Sejak ditangani Dahlan Iskan, tanda-tanda BUMN tumbuh menjadi perusahaan negara yang lebih kompetitif mulai terlihat. BUMN Bank Mandiri, BNI, dan BTN memberikan laba yang signifikan. BUMN Semen Gresik, Pelindo, Garuda Indonesia, dan Telkom semakin berkembang dan menjadi BUMN yang kompetitif di Asia. Banyak lagi BUMN yang hampir kehabisan darah kemudian bangkit membangun kembali organisasi dengan lebih banyak suntikan semangat daripada modal.

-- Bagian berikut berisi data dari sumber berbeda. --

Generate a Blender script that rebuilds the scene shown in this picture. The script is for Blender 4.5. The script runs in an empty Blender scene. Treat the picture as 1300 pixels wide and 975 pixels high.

Fenomena kebangkitan BUMN merupakan fenomena kebangkitan Indonesia baru. Ada harapan besar yang diletakkan di punggung BUMN untuk menggerakkan roda perekonomian Indonesia yang dapat menciptakan ketahanan ekonomi nasional bangsa melalui BUMN-BUMN yang bersinergi hingga mampu berkibar di mancanegara. Sebaliknya, jika conflict of interest di negeri ini terlalu banyak membebani BUMN, sudah dapat dipastikan BUMN akan kembali mundur ke sejarah kelamnya.